My form of dysphoria could only express my identity in the negative “I am not a man.” Another dualism, nature vs. nurture played a part in all this. My heels were dug into the nurture camp and I didn’t believe I could call myself a woman since I was socialized as a man. In this context, I couldn’t name my true gender, my identity below a thinking level, in terms of being a woman.
Another factor in all this was that I had not yet separated gender and sex in my thinking. I had concluded many years prior that SRS was not for me. Since I was unwilling to “change my sex” (in my naiveté - genitals), I couldn’t become a woman. My dualistic thinking concluded that the only “solution” to my dysphoria was to try to embrace being a male.
I tried this for nearly a decade. It didn’t really work, though. Many factors led to the discovery of another “solution.” I believe that co-operating with life unfolding is about being authentic. Starting to focus on what I am rather than what I am not was a beginning. Embodying as female in a very involving 4-D (3-D graphic/real time) multi-user computer interface awakened much of what I had put to sleep in my denial. Here I also talked with other trans-people for the first time.
My visionary call to step beyond dualistic thinking was an important factor. It allowed me to see gender beyond male or female. I see gender beyond a line with male and female at either end. I started to see gender more in terms of a color wheel, where male and female are contrasting colors rather than “opposites.” Perhaps because of socialization, perhaps because of other factors, I don’t think my gender is firmly and completely in the female color. However I do experience myself as a color right next to it, far away from the color male. However our language does not name any of the other colors. Androgynous could be seen as another color, but I tend to think that word describes anything in-between the poles of male and female on the line model.

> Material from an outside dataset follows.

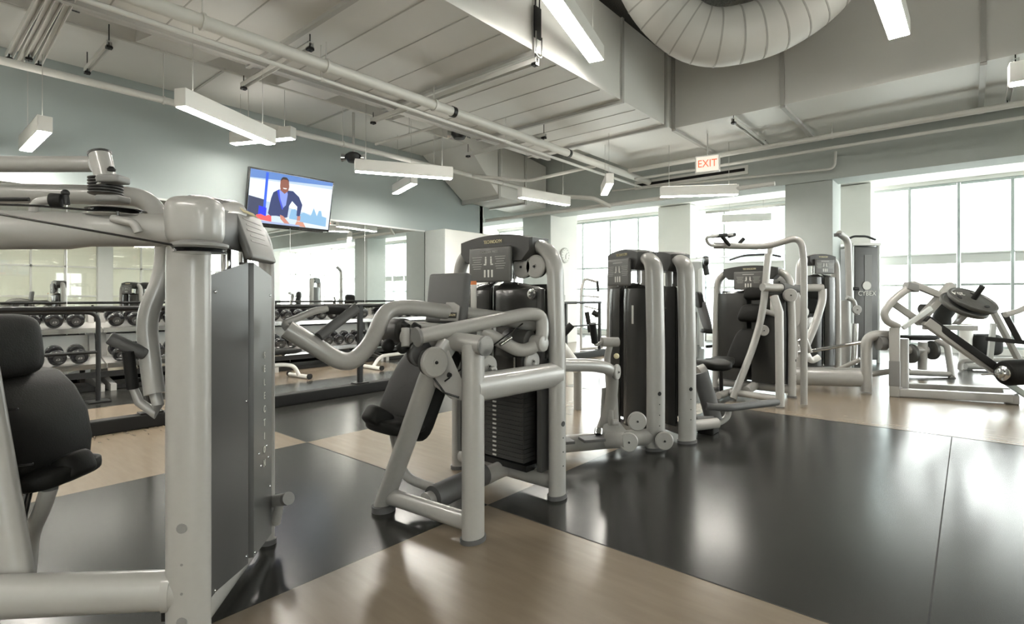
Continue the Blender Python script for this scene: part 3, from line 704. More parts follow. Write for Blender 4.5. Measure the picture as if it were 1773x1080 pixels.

Sex (bodily form), of course, has its own color wheel. One could think of the relationship between sex and gender as overlapping color wheels. A 3-dimentional model of the relationship between gender and sex, “Orthogendered” has come to my attention and has expanded my thinking even more.
All this thinking and theorizing, however, did not make the emotional turmoil of admitting my identity to myself or others any easier. I couldn’t have done it without the encouragement of others like myself. I had been wrestling with how to accurately define myself. I had been challenged by a dear friend to just say I was a woman. Could I do that? Could I use cisgendered language to describe myself and let it mean what I meant by it, not what others thought it meant?
I was wrestling with this one night. I was feeling very alone because every trans person has their own unique path. I didn’t know anyone (how could I) who had the same road to travel as myself. It wasn’t just a question of what to call myself. It wasn’t just all the fears I had about coming out. It was a deep and wordless struggle with my sense of self. I called a trusted friend and cried at them over the phone.
I awoke the next morning to another vision. In my mind’s eye my torso opened up like double doors. A bright light came streaming out. It was brightest at my heart. A voice said, “Open me, I’m a present.” I got the impression I was being told to embrace my transgender nature, to see it as a positive thing, as a gift. To play with it. To let my transition unfold one step at a time. Lovingly grope along and see what fits for me when.
It is my belief that because the transgendered straddle the male/female dualism, that many cultures understood them to be spiritual beings (this didn’t always lead to treating them well). St Ignatius has said that our deepest desires are God’s desires within us. Years in the closet and deep denial were not able to kill my desire to express my true gender. I believe that desire comes from God.